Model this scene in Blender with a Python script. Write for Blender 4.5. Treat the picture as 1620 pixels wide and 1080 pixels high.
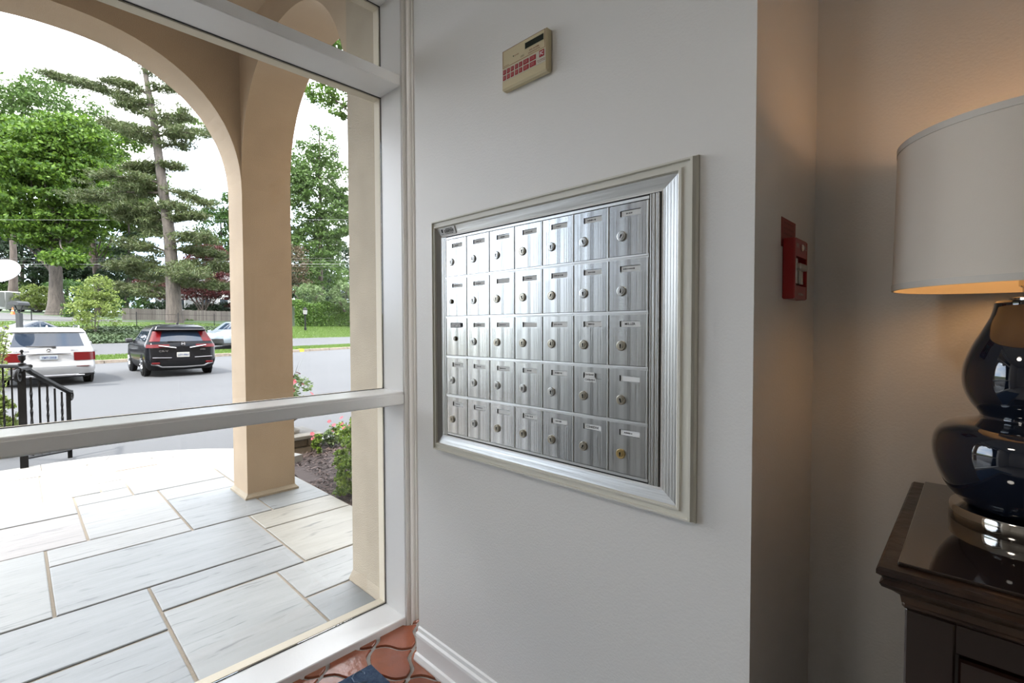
import bpy, math, random
import numpy as np
from mathutils import Matrix, Vector
for o in list(bpy.data.objects): bpy.data.objects.remove(o)
S = bpy.context.scene
COL = S.collection
rnd = random.Random(7)
RNG = np.random.default_rng(11)

# ------------------------------------------------------------------ camera
CAM = Vector((0, 0, 1.3))
CF = Vector((-0.69484672, 0.71854057, -0.02979064)); CR = Vector((0.71891518, 0.6950921, -0.00281882)); CU = Vector((-0.0186818, 0.02337559, 0.99955219))
FPX = 761.76
cd = bpy.data.cameras.new('camera'); cam = bpy.data.objects.new('camera', cd); COL.objects.link(cam)
cam.matrix_world = Matrix(((CR.x, CU.x, -CF.x, CAM.x), (CR.y, CU.y, -CF.y, CAM.y), (CR.z, CU.z, -CF.z, CAM.z), (0, 0, 0, 1)))
cd.sensor_fit = 'HORIZONTAL'; cd.sensor_width = 36; cd.lens = FPX * 36 / 1620; cd.clip_start = 0.05; cd.clip_end = 800
S.camera = cam

# ------------------------------------------------------------------ sky, sun, exposure
SKY = 7.9
w = bpy.data.worlds.new('sky'); S.world = w; w.use_nodes = True
nt = w.node_tree; nt.nodes.clear()
def N(t, **k):
    n = nt.nodes.new(t)
    for a, b in k.items(): setattr(n, a, b)
    return n
tc = N('ShaderNodeTexCoord'); nz = N('ShaderNodeTexNoise'); nz.inputs['Scale'].default_value = 2.2; nz.inputs['Detail'].default_value = 7; nz.inputs['Roughness'].default_value = .58
mp = N('ShaderNodeMapping'); mp.inputs['Scale'].default_value = (1, 1, 2.2); mp.inputs['Location'].default_value = (3.1, .4, 0)
rp = N('ShaderNodeValToRGB'); rp.color_ramp.elements[0].position = .34; rp.color_ramp.elements[1].position = .54
rp.color_ramp.elements[0].color = (.58, .72, .92, 1); rp.color_ramp.elements[1].color = (1, 1, 1, 1)
bg = N('ShaderNodeBackground'); bg.inputs['Strength'].default_value = SKY; wo = N('ShaderNodeOutputWorld')
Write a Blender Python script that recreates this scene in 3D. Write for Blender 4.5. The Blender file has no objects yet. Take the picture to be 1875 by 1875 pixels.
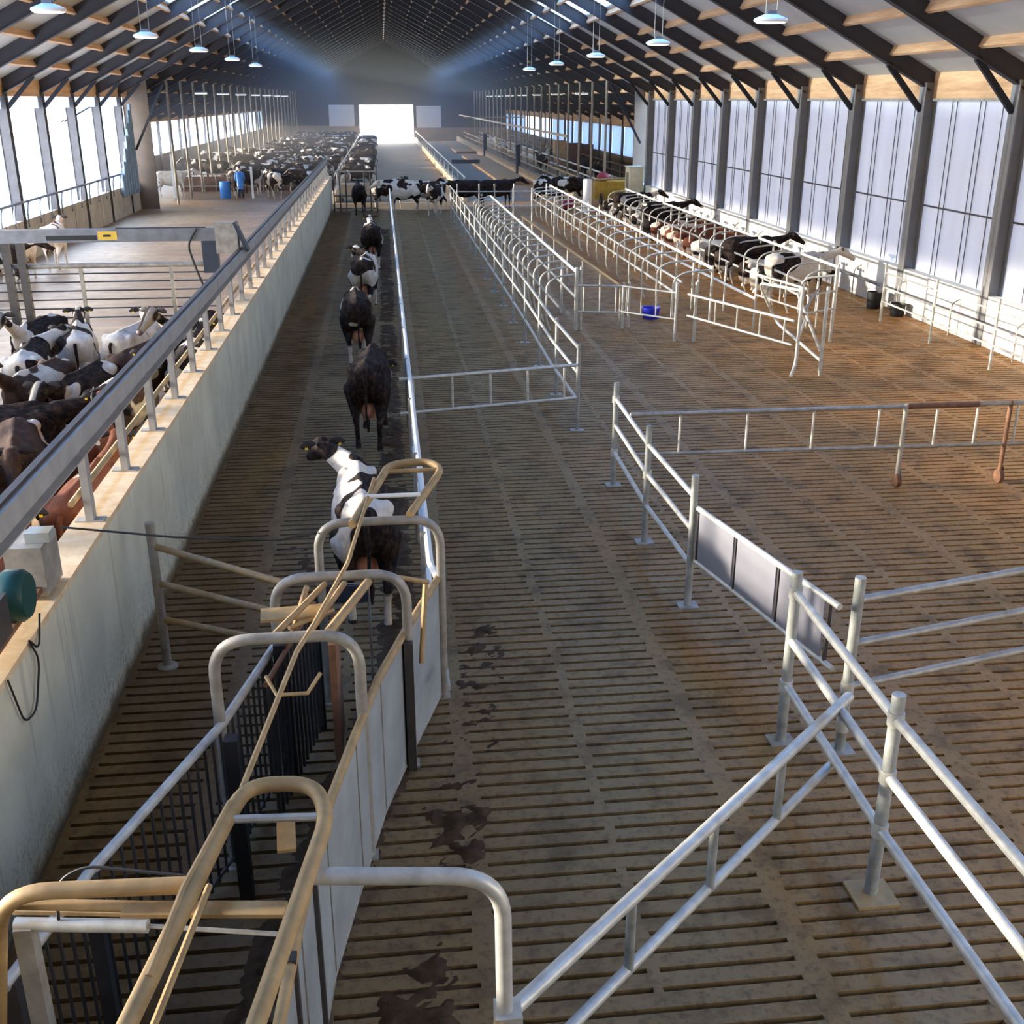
import bpy, math, random
from mathutils import Vector, Matrix, noise
random.seed(7)
PI = math.pi
S = bpy.context.scene
C = S.collection

# ------------------------------------------------------------------ camera
cam_d = bpy.data.cameras.new('camera'); cam = bpy.data.objects.new('camera', cam_d); C.objects.link(cam)
cam_d.sensor_fit = 'HORIZONTAL'; cam_d.sensor_width = 36.0; cam_d.lens = 36.0 * 1980 / 1875
cam_d.clip_start = 0.05; cam_d.clip_end = 600
cam.location = (0, 0, 5.2)
cam.rotation_euler = (math.radians(90 - 20.885), 0, math.radians(-6.448))
S.camera = cam

# ------------------------------------------------------------------ light
W = bpy.data.worlds.new('sky'); S.world = W; W.use_nodes = True
wn = W.node_tree.nodes; wl = W.node_tree.links
bg = wn['Background']; _ml = wn.new('ShaderNodeMath'); _ml.operation = 'MULTIPLY_ADD'; _ml.inputs[1].default_value = 7.5; _ml.inputs[2].default_value = 3.6
_tc = wn.new('ShaderNodeTexCoord'); _sp = wn.new('ShaderNodeSeparateXYZ'); _cr = wn.new('ShaderNodeValToRGB')   # clear sky: white haze at the horizon, blue overhead
wl.new(_tc.outputs['Generated'], _sp.inputs[0]); wl.new(_sp.outputs['Z'], _cr.inputs[0]); wl.new(_cr.outputs[0], bg.inputs[0])
wl.new(_sp.outputs['Z'], _ml.inputs[0]); _ml.use_clamp = False; wl.new(_ml.outputs[0], bg.inputs[1])
_cr.color_ramp.elements[0].position = .0; _cr.color_ramp.elements[0].color = (1.0, .95, .88, 1)
_cr.color_ramp.elements[1].position = .75; _cr.color_ramp.elements[1].color = (.12, .42, 1.0, 1)
_e = _cr.color_ramp.elements.new(.2); _e.color = (.92, .95, 1.0, 1)
sd = bpy.data.lights.new('sun', 'SUN'); sd.energy = 9.0; sd.angle = math.radians(3); sd.color = (1.0, 0.90, 0.76)
sun = bpy.data.objects.new('sun', sd); C.objects.link(sun)
SUN_EL, SUN_AZ = math.radians(8.6), math.radians(-8)       # low winter sun shining in through the open left side
_d = Vector((math.cos(SUN_EL) * math.cos(SUN_AZ), math.cos(SUN_EL) * math.sin(SUN_AZ), -math.sin(SUN_EL)))
sun.rotation_euler = _d.to_track_quat('-Z', 'Y').to_euler()

def area(name, loc, rot, sx, sy, e, col):
    d = bpy.data.lights.new(name, 'AREA'); d.shape = 'RECTANGLE'; d.size = sx; d.size_y = sy; d.energy = e; d.color = col
    o = bpy.data.objects.new(name, d); o.location = loc; o.rotation_euler = rot; C.objects.link(o); return o
# daylight entering at the openings of the left wall and the far door, plus an added fill light behind the camera
area('daylight_left', (-13.2, 27, 3.2), (0, math.radians(-90), 0), 3.6, 62, 2900, (1.0, 0.93, 0.84))
area('daylight_left_far', (-16.3, 105, 2.8), (0, math.radians(-90), 0), 2.2, 80, 1500, (1.0, 0.94, 0.86))
area('daylight_door', (0.55, 153.6, 2.3), (math.radians(-90), 0, 0), 6.8, 4.4, 1500, (1, 0.97, 0.92))
area('fill_behind', (10.5, -3.4, 3.6), (math.radians(84), 0, math.radians(38)), 6, 4.5, 380, (1.0, 0.90, 0.76))

S.view_settings.view_transform = 'Standard'; S.view_settings.look = 'None'
S.view_settings.gamma = 1.0; S.view_settings.use_curve_mapping = False
S.view_settings.exposure = 0.7
S.cycles.use_denoising = True
S.cycles.max_bounces = 8; S.cycles.diffuse_bounces = 4; S.cycles.transparent_max_bounces = 12
S.cycles.sample_clamp_indirect = 6.0

# ------------------------------------------------------------------ materials
def lin(c):
    return tuple(((v / 255) / 12.92 if v / 255 <= .04045 else ((v / 255 + .055) / 1.055) ** 2.4) for v in c)
class NT:
    def __init__(s, name, rough=.6, metal=0.0, spec=.5):
        s.m = bpy.data.materials.new(name); s.m.use_nodes = True; s.t = s.m.node_tree; s.n = s.t.nodes; s.l = s.t.links
        s.b = s.n['Principled BSDF']; s.b.inputs['Roughness'].default_value = rough; s.b.inputs['Metallic'].default_value = metal
        s.b.inputs['Specular IOR Level'].default_value = spec
        s._co = None
    def co(s):
        if not s._co: s._co = s.n.new('ShaderNodeTexCoord').outputs['Object']
        return s._co
    def add(s, kind, **kw):
        n = s.n.new(kind)
        for k, v in kw.items():
            if hasattr(n, k): setattr(n, k, v)
        return n
    def set(s, sock, v):
        if isinstance(v, bpy.types.NodeSocket): s.l.new(v, sock)
        elif isinstance(v, (tuple, list)) and len(v) == 3 and sock.type == 'RGBA': sock.default_value = (*v, 1)
        else: sock.default_value = v
    def noise(s, scale=5, detail=4, rough=.6, vec=None, stretch=None):
        n = s.add('ShaderNodeTexNoise'); n.inputs['Scale'].default_value = scale
        n.inputs['Detail'].default_value = detail; n.inputs['Roughness'].default_value = rough
        v = vec or s.co()
        if stretch:
            mp = s.add('ShaderNodeMapping'); mp.inputs['Scale'].default_value = stretch; s.l.new(v, mp.inputs[0]); v = mp.outputs[0]
        s.l.new(v, n.inputs['Vector']); return n.outputs['Fac']
    def ramp(s, f, a, b, inv=False):
        n = s.add('ShaderNodeMapRange'); n.inputs[1].default_value = a; n.inputs[2].default_value = b
        n.inputs[3].default_value = 1.0 if inv else 0.0; n.inputs[4].default_value = 0.0 if inv else 1.0
        s.l.new(f, n.inputs[0]); return n.outputs[0]
    def mix(s, f, a, b):
        n = s.add('ShaderNodeMix', data_type='RGBA'); s.set(n.inputs[0], f); s.set(n.inputs[6], a); s.set(n.inputs[7], b)
        return n.outputs[2]
    def math(s, op, a, b=0.0, c=None):
        n = s.add('ShaderNodeMath', operation=op); s.set(n.inputs[0], a); s.set(n.inputs[1], b)
        if c is not None: s.set(n.inputs[2], c)
        return n.outputs[0]
    def xyz(s, v=None):
        n = s.add('ShaderNodeSeparateXYZ'); s.l.new(v or s.co(), n.inputs[0]); return n.outputs
    def col(s, v): s.set(s.b.inputs['Base Color'], v)
    def bump(s, h, st=.3, dist=.02):
        n = s.add('ShaderNodeBump'); n.inputs['Strength'].default_value = st; n.inputs['Distance'].default_value = dist
        s.l.new(h, n.inputs['Height']); s.l.new(n.outputs[0], s.b.inputs['Normal'])
M = {}
def plain(key, rgb, rough=.6, metal=0., var=.25, scale=6, bump=0):
    t = NT(key, rough, metal); c = lin(rgb); n = t.noise(scale, 4)
    t.col(t.mix(t.ramp(n, .3, .75), tuple(v * (1 - var) for v in c), tuple(min(1, v * (1 + var * .6)) for v in c)))
    if bump: t.bump(n, bump)
    M[key] = t.m; return t
plain('galvanised', (192, 190, 180), .42, .3, .28, 9)
plain('post_zinc', (154, 156, 150), .5, .2, .35, 8); plain('dull_post', (150, 136, 116), .7, .0, .3, 4); plain('galvanised_dull', (158, 152, 140), .5, .25, .35, 7)
plain('rail_grey', (120, 122, 126), .45, .4, .3, 5)
plain('rail_dark', (70, 66, 64), .5, .3, .3, 5)
plain('dusty_tan_pipe', (168, 138, 92), .6, .1, .3, 8)
plain('rusty_steel', (120, 84, 60), .8, .1, .4, 10)
plain('black_rubber', (22, 22, 24), .6, 0, .2)
plain('dark_steel', (24, 24, 30), .75, .0, .25, 3); plain('rafter_steel', (50, 47, 50), .6, .0, .15, 3)
plain('white_paint', (226, 224, 214), .6, 0, .06, 2)
plain('column_paint', (128, 126, 124), .6, 0, .12, 2); plain('channel_grey', (162, 158, 150), .7, 0, .2, 3)
plain('sheet_white', (168, 172, 168), .45, .2, .22, 3)
plain('panel_grey', (132, 132, 140), .4, .3, .12, 2)
plain('blue_plastic', (40, 50, 190), .4, 0, .1)
plain('blue_cloth', (58, 120, 190), .8, 0, .2)
plain('curtain_cloth', (128, 146, 160), .8, 0, .2); plain('navy_cloth', (30, 34, 60), .8, 0, .2)
plain('skin', (200, 150, 125), .6, 0, .05)
plain('green_plastic', (8, 66, 60), .5, 0, .2)
plain('yellow_tag', (226, 190, 40), .5, 0, .05)
plain('bale_tan', (190, 152, 108), .9, 0, .3, 4)
plain('bale_brown', (110, 74, 58), .9, 0, .3, 4)
plain('machine_yellow', (186, 148, 50), .6, 0, .4, 3)
plain('machine_red', (140, 40, 60), .6, 0, .3, 3)
plain('hut_cream', (206, 200, 170), .8, 0, .3, 1.2)
plain('plate_blue', (52, 60, 74), .5, .2, .2)
plain('grey_mat', (132, 118, 100), .8, 0, .2, 2)
plain('sand_bed', (150, 120, 84), .95, 0, .3, 1.5)
plain('red_brown_boards', (120, 88, 72), .85, 0, .35, 3)
plain('far_concrete', (158, 134, 102), .85, 0, .2, 1)
plain('dark_cladding', (52, 50, 56), .8, 0, .2, 1)
plain('door_panel', (206, 206, 202), .6, 0, .05, 1)
plain('lamp_white', (238, 232, 220), .4, 0, .04)
plain('warning_yellow', (216, 176, 60), .5, 0, .1)
plain('outside_ground', (225, 228, 230), .9, 0, .05, .2)
plain('pit_dark', (30, 22, 16), .95, 0, .4, 2)
plain('brick_brown', (98, 82, 66), .9, 0, .2, 2)
plain('grey_infill', (112, 96, 78), .85, 0, .15, 1.5)
plain('cable_black', (36, 34, 28), .6, 0, .1)

t = NT('slat_concrete', .62, 0, .3)                        # slatted floor: trodden brown, wet lane, dry sandy right half, dung stains
x, y, z = t.xyz()
n1 = t.noise(.35, 3, .5); n2 = t.noise(2.2, 5, .65); n3 = t.noise(14, 4, .7); n4 = t.noise(.9, 4, .6, stretch=(1, .25, 1))
side = t.math('ADD', x, t.math('MULTIPLY', t.math('SUBTRACT', n1, .5), 5.0))
c = t.mix(t.ramp(side, -1.5, 1.2), lin((108, 87, 57)), lin((130, 106, 70)))
c = t.mix(t.ramp(side, 2.2, 6.5), c, lin((172, 122, 68)))
c = t.mix(t.math('MULTIPLY', t.ramp(n4, .52, .7), .55), c, lin((150, 116, 66)))
c = t.mix(t.math('MULTIPLY', t.ramp(n2, .5, .64), .5), c, lin((66, 50, 30)))
c = t.mix(t.math('MULTIPLY', t.ramp(n3, .5, .66), .5), c, lin((44, 32, 20)))
t.col(c); t.l.new(t.ramp(n2, .3, .7, True), t.b.inputs['Roughness'])
t.set(t.b.inputs['Roughness'], t.math('MULTIPLY_ADD', n2, .35, .38)); t.bump(n3, .5, .01); M['slat_concrete'] = t.m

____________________

▶ [WHAT YOU ARE ASKED TO DO]: Gather each line from the listing above that holds "this".

▶ [TASK RESULT]:
Model this scene in Blender with a Python script. Write for Blender 4.5. Treat the picture as 1620 pixels wide and 1080 pixels high.
Write a Blender Python script that recreates this scene in 3D. Write for Blender 4.5. The Blender file has no objects yet. Take the picture to be 1875 by 1875 pixels.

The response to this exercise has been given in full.